-- start THE RECORDS --

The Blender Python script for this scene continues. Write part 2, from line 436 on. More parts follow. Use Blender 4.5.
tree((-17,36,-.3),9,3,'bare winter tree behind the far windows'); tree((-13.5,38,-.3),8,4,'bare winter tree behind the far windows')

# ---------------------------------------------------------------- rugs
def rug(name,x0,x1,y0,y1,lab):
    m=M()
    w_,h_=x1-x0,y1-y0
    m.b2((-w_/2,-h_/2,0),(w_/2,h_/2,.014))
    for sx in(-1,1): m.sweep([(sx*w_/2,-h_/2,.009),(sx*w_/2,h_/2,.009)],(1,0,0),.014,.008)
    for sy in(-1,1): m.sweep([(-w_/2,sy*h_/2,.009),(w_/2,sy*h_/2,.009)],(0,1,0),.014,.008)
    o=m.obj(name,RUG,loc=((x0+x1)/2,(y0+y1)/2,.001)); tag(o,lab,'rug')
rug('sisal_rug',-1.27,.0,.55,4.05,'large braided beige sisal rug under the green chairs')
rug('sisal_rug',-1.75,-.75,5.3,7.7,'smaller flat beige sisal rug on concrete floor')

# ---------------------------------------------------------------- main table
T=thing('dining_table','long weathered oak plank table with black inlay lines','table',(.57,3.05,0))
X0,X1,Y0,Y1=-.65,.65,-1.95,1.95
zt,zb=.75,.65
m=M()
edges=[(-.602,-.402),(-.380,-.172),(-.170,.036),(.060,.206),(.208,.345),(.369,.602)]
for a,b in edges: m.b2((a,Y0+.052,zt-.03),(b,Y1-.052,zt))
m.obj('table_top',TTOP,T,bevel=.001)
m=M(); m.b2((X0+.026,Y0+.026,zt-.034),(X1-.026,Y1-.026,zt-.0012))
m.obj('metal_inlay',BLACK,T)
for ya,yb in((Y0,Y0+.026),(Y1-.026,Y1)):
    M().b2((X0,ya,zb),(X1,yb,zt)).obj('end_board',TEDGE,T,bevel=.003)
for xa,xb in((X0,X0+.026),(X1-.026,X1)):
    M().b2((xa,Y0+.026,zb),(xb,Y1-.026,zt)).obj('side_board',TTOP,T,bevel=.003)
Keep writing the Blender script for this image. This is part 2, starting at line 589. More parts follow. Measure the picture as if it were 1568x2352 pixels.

-- end THE RECORDS --

#### WHAT YOU ARE ASKED TO DO
In full and verbatim, repeat the records given above.

#### EXERCISE OUTPUT
The Blender Python script for this scene continues. Write part 2, from line 436 on. More parts follow. Use Blender 4.5.
tree((-17,36,-.3),9,3,'bare winter tree behind the far windows'); tree((-13.5,38,-.3),8,4,'bare winter tree behind the far windows')

# ---------------------------------------------------------------- rugs
def rug(name,x0,x1,y0,y1,lab):
    m=M()
    w_,h_=x1-x0,y1-y0
    m.b2((-w_/2,-h_/2,0),(w_/2,h_/2,.014))
    for sx in(-1,1): m.sweep([(sx*w_/2,-h_/2,.009),(sx*w_/2,h_/2,.009)],(1,0,0),.014,.008)
    for sy in(-1,1): m.sweep([(-w_/2,sy*h_/2,.009),(w_/2,sy*h_/2,.009)],(0,1,0),.014,.008)
    o=m.obj(name,RUG,loc=((x0+x1)/2,(y0+y1)/2,.001)); tag(o,lab,'rug')
rug('sisal_rug',-1.27,.0,.55,4.05,'large braided beige sisal rug under the green chairs')
rug('sisal_rug',-1.75,-.75,5.3,7.7,'smaller flat beige sisal rug on concrete floor')

# ---------------------------------------------------------------- main table
T=thing('dining_table','long weathered oak plank table with black inlay lines','table',(.57,3.05,0))
X0,X1,Y0,Y1=-.65,.65,-1.95,1.95
zt,zb=.75,.65
m=M()
edges=[(-.602,-.402),(-.380,-.172),(-.170,.036),(.060,.206),(.208,.345),(.369,.602)]
for a,b in edges: m.b2((a,Y0+.052,zt-.03),(b,Y1-.052,zt))
m.obj('table_top',TTOP,T,bevel=.001)
m=M(); m.b2((X0+.026,Y0+.026,zt-.034),(X1-.026,Y1-.026,zt-.0012))
m.obj('metal_inlay',BLACK,T)
for ya,yb in((Y0,Y0+.026),(Y1-.026,Y1)):
    M().b2((X0,ya,zb),(X1,yb,zt)).obj('end_board',TEDGE,T,bevel=.003)
for xa,xb in((X0,X0+.026),(X1-.026,X1)):
    M().b2((xa,Y0+.026,zb),(xb,Y1-.026,zt)).obj('side_board',TTOP,T,bevel=.003)
Keep writing the Blender script for this image. This is part 2, starting at line 589. More parts follow. Measure the picture as if it were 1568x2352 pixels.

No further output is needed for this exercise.